The task: Reproduce every line of the material below, but drop the pictures.

Data block:
* * * *
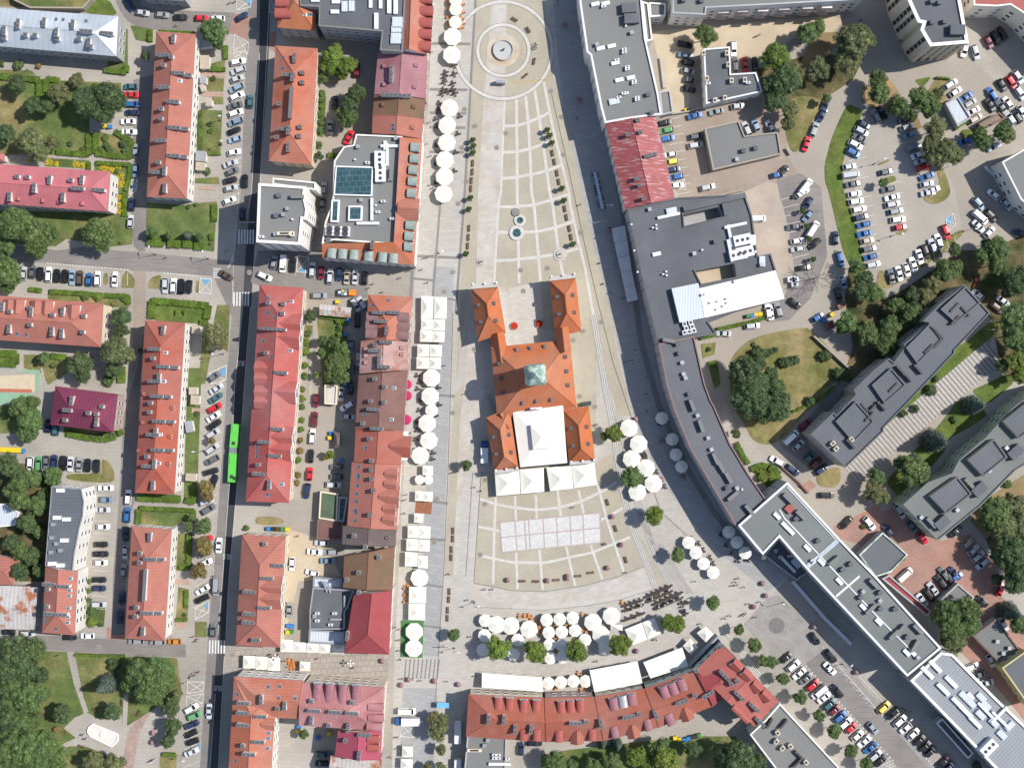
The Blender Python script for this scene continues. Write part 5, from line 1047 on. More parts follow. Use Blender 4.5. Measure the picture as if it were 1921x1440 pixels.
cars((0, 1), 'in the lower angled bays along the bus street', G1, 35, '1607 1385 g;1625 1475 s 33;1620 1545 t 33;1610 1620 r 30;1603 1685 w 33;1608 1745 k 32;1597 1812 s 33;1592 1927 s 36')
cars((0, 2), 'in the lower angled bays along the bus street', G1, 30, '1590 572 g 28;1582 657 k 16;1603 735 k 70;1548 880 s 20;1563 940 g 32;1540 1165 r 15;1528 1275 g 22;1543 1338 w 20')
cars((0, 3), 'in the bottom angled bays along the bus street', G1, 25, '1520 103 w 32;1515 172 k 25;1435 993 w 30;1458 1047 e 22;1440 1115 n 22;1433 1183 k 27;1443 1243 k 18;1437 1320 s 25')
G2 = 'cars driving on the bus street'
cars((0, 0), 'driving on the bus street', G2, 88, '1815 125 n 30;1878 760 t;1838 1358 k'); cars((0, 1), 'driving on the bus street', G2, 88, '1820 165 n;1697 627 c -28')
cars((0, 2), 'driving on the bus street', G2, 88, '1643 1210 w 86'); cars((0, 3), 'driving on the bus street', G2, 88, '1622 80 Gv 87;1598 408 g;1570 1015 s 90')
cars((0, 1), 'in the bays along the west side street', 'cars in the bays of the west side street', 88, '178 610 s;242 598 g;300 615 k;366 620 w;425 628 k;485 632 k;541 642 l;598 645 c;668 657 b;733 652 w;862 655 w 86;1240 703 s;1302 705 w;1358 708 k;1417 712 k 84')
cars((0, 0), 'in the shaded lane by the uppermost red-roofed block', 'cars in the lanes behind the red-roofed blocks', 0, '980 650 t;983 712 r;995 783 b;990 845 n;962 913 w;970 990 w;1018 1130 G 88;1015 1280 L 88;987 1532 n 88;980 1662 s 86')
cars((0, 0), 'at the kerb of the curved road near the top edge', 'cars at the curved road near the top edge', 0, '972 30 n -62;1070 97 s -8;1217 112 G -4;1355 130 k;1512 137 r;1635 140 w')
cars((0, 2), 'in the row by the yellow containers', 'cars in the row by the yellow containers', 87, '228 602 w;290 600 e;347 587 g;405 588 n;472 595 k;528 600 s;595 603 G;656 610 k;723 617 k;360 315 n 88;418 330 t 88')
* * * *
Full response:
The Blender Python script for this scene continues. Write part 5, from line 1047 on. More parts follow. Use Blender 4.5. Measure the picture as if it were 1921x1440 pixels.
cars((0, 1), 'in the lower angled bays along the bus street', G1, 35, '1607 1385 g;1625 1475 s 33;1620 1545 t 33;1610 1620 r 30;1603 1685 w 33;1608 1745 k 32;1597 1812 s 33;1592 1927 s 36')
cars((0, 2), 'in the lower angled bays along the bus street', G1, 30, '1590 572 g 28;1582 657 k 16;1603 735 k 70;1548 880 s 20;1563 940 g 32;1540 1165 r 15;1528 1275 g 22;1543 1338 w 20')
cars((0, 3), 'in the bottom angled bays along the bus street', G1, 25, '1520 103 w 32;1515 172 k 25;1435 993 w 30;1458 1047 e 22;1440 1115 n 22;1433 1183 k 27;1443 1243 k 18;1437 1320 s 25')
G2 = 'cars driving on the bus street'
cars((0, 0), 'driving on the bus street', G2, 88, '1815 125 n 30;1878 760 t;1838 1358 k'); cars((0, 1), 'driving on the bus street', G2, 88, '1820 165 n;1697 627 c -28')
cars((0, 2), 'driving on the bus street', G2, 88, '1643 1210 w 86'); cars((0, 3), 'driving on the bus street', G2, 88, '1622 80 Gv 87;1598 408 g;1570 1015 s 90')
cars((0, 1), 'in the bays along the west side street', 'cars in the bays of the west side street', 88, '178 610 s;242 598 g;300 615 k;366 620 w;425 628 k;485 632 k;541 642 l;598 645 c;668 657 b;733 652 w;862 655 w 86;1240 703 s;1302 705 w;1358 708 k;1417 712 k 84')
cars((0, 0), 'in the shaded lane by the uppermost red-roofed block', 'cars in the lanes behind the red-roofed blocks', 0, '980 650 t;983 712 r;995 783 b;990 845 n;962 913 w;970 990 w;1018 1130 G 88;1015 1280 L 88;987 1532 n 88;980 1662 s 86')
cars((0, 0), 'at the kerb of the curved road near the top edge', 'cars at the curved road near the top edge', 0, '972 30 n -62;1070 97 s -8;1217 112 G -4;1355 130 k;1512 137 r;1635 140 w')
cars((0, 2), 'in the row by the yellow containers', 'cars in the row by the yellow containers', 87, '228 602 w;290 600 e;347 587 g;405 588 n;472 595 k;528 600 s;595 603 G;656 610 k;723 617 k;360 315 n 88;418 330 t 88')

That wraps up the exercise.